According to the filing, the sponsor itself will not be entitled to any share of staking rewards beyond the management fee. For investors, this structure means they stand to benefit not only from price exposure to ETH and SOL but also from the ongoing yield generated by staking — a meaningful differentiator in a market where most competing products offer price exposure alone.
Ethereum Staking: Queue and Timing Risks Disclosed
The Ethereum filing goes into considerable operational detail about staking mechanics, including network constraints that affect how quickly assets can begin generating rewards.
Around 3.64 million ETH was in the queue to be activated on validators as of May 18, 2026. Ethereum limits the number of validators that can enter the staking queue to 56 per epoch, which translates to approximately 57,600 ETH per day. Based on those figures, Morgan Stanley estimated that newly staked Ether could face an activation delay of approximately 63 days before becoming eligible to earn staking rewards.
The filing also discloses slashing risk — a mechanism by which staked ETH can be removed from a validator’s account if the network’s rules are violated or if a validator fails to perform its duties. This is a standard disclosure for any staking-enabled fund structure.

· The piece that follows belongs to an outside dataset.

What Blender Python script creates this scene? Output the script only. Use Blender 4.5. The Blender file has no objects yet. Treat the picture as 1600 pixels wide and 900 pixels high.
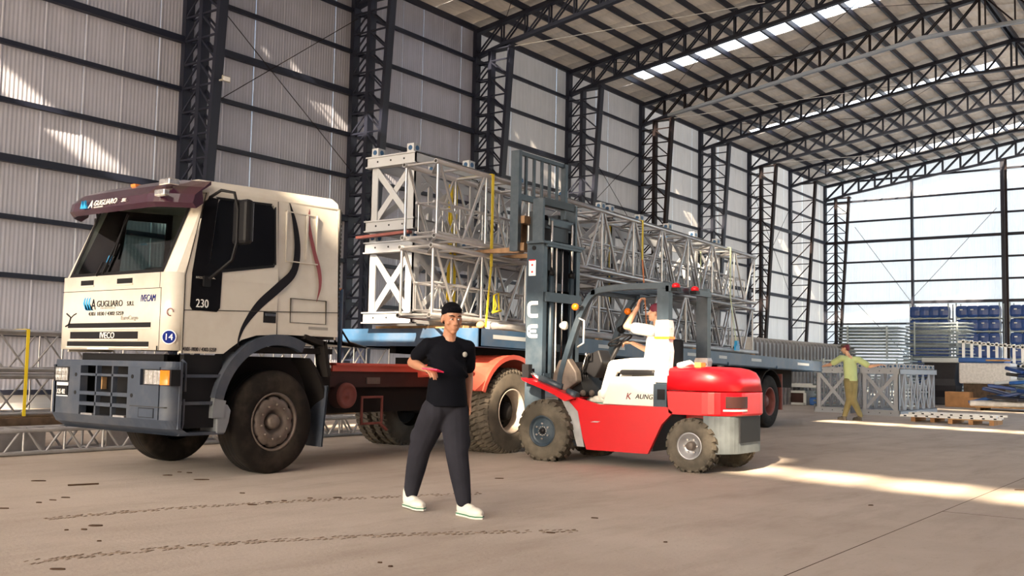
import bpy, bmesh, math, random
from mathutils import Vector, Matrix
random.seed(7)
V = Vector
C = bpy.context.scene.collection

# ---------------------------------------------------------------- camera, sky, sun, exposure
SC = bpy.context.scene
cd = bpy.data.cameras.new('camera'); cam = bpy.data.objects.new('camera', cd); C.objects.link(cam)
yaw, pit, rol = math.radians(36.3035), math.radians(4.39547), math.radians(1.14688)
cf = V((math.cos(pit)*math.cos(yaw), math.cos(pit)*math.sin(yaw), math.sin(pit)))
cr0 = cf.cross(V((0, 0, 1))).normalized(); cu0 = cr0.cross(cf)
cr = cr0*math.cos(rol) + cu0*math.sin(rol); cu = -cr0*math.sin(rol) + cu0*math.cos(rol)
M = Matrix.Identity(4)
for i in range(3):
    M[i][0] = cr[i]; M[i][1] = cu[i]; M[i][2] = -cf[i]
M[2][3] = 1.15
cam.matrix_world = M
cd.sensor_width = 36; cd.lens = 1591.55/1600*36; cd.clip_start = 0.05; cd.clip_end = 500
SC.camera = cam

w = bpy.data.worlds.new('world'); SC.world = w; w.use_nodes = True
wn = w.node_tree; bgn = wn.nodes['Background']
sky = wn.nodes.new('ShaderNodeTexSky'); sky.sky_type = 'NISHITA'; sky.sun_disc = False
sky.sun_elevation = math.radians(31); sky.sun_rotation = math.radians(-104)
sky.air_density = 1.2; sky.dust_density = 2.2; sky.ozone_density = 1.0
wn.links.new(sky.outputs[0], bgn.inputs[0]); bgn.inputs[1].default_value = 0.42

SUNDIR = V((1.6, 0.4, -1.0)).normalized()
sd = bpy.data.lights.new('sun', 'SUN'); sd.energy = 18; sd.angle = math.radians(0.9); sd.color = (1.0, 0.80, 0.56)
sun = bpy.data.objects.new('sun', sd); C.objects.link(sun); sun.location = (-30, -10, 30)
sun.rotation_euler = SUNDIR.to_track_quat('-Z', 'Y').to_euler()

SC.view_settings.view_transform = 'Standard'; SC.view_settings.look = 'None'
SC.view_settings.gamma = 1; SC.view_settings.use_curve_mapping = False
SC.view_settings.exposure = 0.92

# ---------------------------------------------------------------- materials
def mat(name, col, rough=0.6, metal=0.0, var=0.0, scale=4.0, bump=0.0, bscale=60.0, emit=None, estr=0, coat=0.0, dirt=None, dirt_scale=2.0, dirt_amt=0.5):
    m = bpy.data.materials.new(name); m.use_nodes = True
    nt = m.node_tree; b = nt.nodes['Principled BSDF']
    b.inputs['Base Color'].default_value = (*col, 1); b.inputs['Roughness'].default_value = rough
    b.inputs['Metallic'].default_value = metal
    if coat: b.inputs['Coat Weight'].default_value = coat; b.inputs['Coat Roughness'].default_value = 0.15
    if rough > 0.7 or max(col) < 0.02: b.inputs['Specular IOR Level'].default_value = 0.12
    tc = nt.nodes.new('ShaderNodeTexCoord')
    last = None
    if var or dirt:
        n = nt.nodes.new('ShaderNodeTexNoise'); n.inputs['Scale'].default_value = scale; n.inputs['Detail'].default_value = 5
        nt.links.new(tc.outputs['Object'], n.inputs['Vector'])
        r = nt.nodes.new('ShaderNodeMapRange'); r.inputs[1].default_value = 0.3; r.inputs[2].default_value = 0.7
        r.inputs[3].default_value = 1-var; r.inputs[4].default_value = 1+var
        nt.links.new(n.outputs['Fac'], r.inputs[0])
        mx = nt.nodes.new('ShaderNodeVectorMath'); mx.operation = 'SCALE'
        mx.inputs[0].default_value = col; nt.links.new(r.outputs[0], mx.inputs['Scale'])
        last = mx.outputs[0]
        if dirt:
            n2 = nt.nodes.new('ShaderNodeTexNoise'); n2.inputs['Scale'].default_value = dirt_scale; n2.inputs['Detail'].default_value = 8
            n2.inputs['Roughness'].default_value = 0.65
            nt.links.new(tc.outputs['Object'], n2.inputs['Vector'])
            r2 = nt.nodes.new('ShaderNodeMapRange'); r2.inputs[1].default_value = 0.45; r2.inputs[2].default_value = 0.7
            r2.inputs[3].default_value = 0; r2.inputs[4].default_value = dirt_amt
            nt.links.new(n2.outputs['Fac'], r2.inputs[0])
            mm = nt.nodes.new('ShaderNodeMix'); mm.data_type = 'RGBA'
            nt.links.new(r2.outputs[0], mm.inputs[0]); nt.links.new(last, mm.inputs[6]); mm.inputs[7].default_value = (*dirt, 1)
            last = mm.outputs[2]
        nt.links.new(last, b.inputs['Base Color'])
    if bump:
        n = nt.nodes.new('ShaderNodeTexNoise'); n.inputs['Scale'].default_value = bscale; n.inputs['Detail'].default_value = 4
        nt.links.new(tc.outputs['Object'], n.inputs['Vector'])
        bp = nt.nodes.new('ShaderNodeBump'); bp.inputs['Strength'].default_value = bump; bp.inputs['Distance'].default_value = 0.01
        nt.links.new(n.outputs['Fac'], bp.inputs['Height']); nt.links.new(bp.outputs[0], b.inputs['Normal'])
    if emit:
        b.inputs['Emission Color'].default_value = (*emit, 1); b.inputs['Emission Strength'].default_value = estr
    return m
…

Solana Mechanics Differ Slightly
The Solana filing follows a broadly similar framework but with a few key distinctions. Unlike the Ethereum filing, the Solana amendment does not disclose any daily staking capacity limits. Morgan Stanley also stated that custodians involved in the staking process will not control the private keys associated with delegated SOL assets. This design choice keeps key custody separated from the staking function, reducing a particular category of operational risk.
Broader Crypto ETF Landscape
Morgan Stanley’s filings come as the broader crypto ETF market continues to expand rapidly. The disclosures arrive as asset managers continue working with U.S. regulators on fund structures that combine direct cryptocurrency exposure with staking-based yield generation. The SEC recently approved BlackRock’s Bitcoin Premium Income ETF, which went live on June 16, further signaling the regulator’s growing openness to innovative crypto fund structures.
Morgan Stanley has also attracted attention regarding a potential XRP ETF filing, after the institution recently revealed holdings in existing XRP ETFs, prompting market speculation about a forthcoming application. If approved, the ETH and SOL products would extend the bank’s presence across all three of the largest assets with U.S. spot ETFs.
For now, the amended filings mark a meaningful checkpoint in the approval process. With the lowest proposed fees in both markets, a staking yield component built in from launch, and a Bitcoin ETF already demonstrating the bank’s ability to attract institutional capital, Morgan Stanley is positioning itself as a serious long-term player in the crypto ETF space — not merely a late entrant.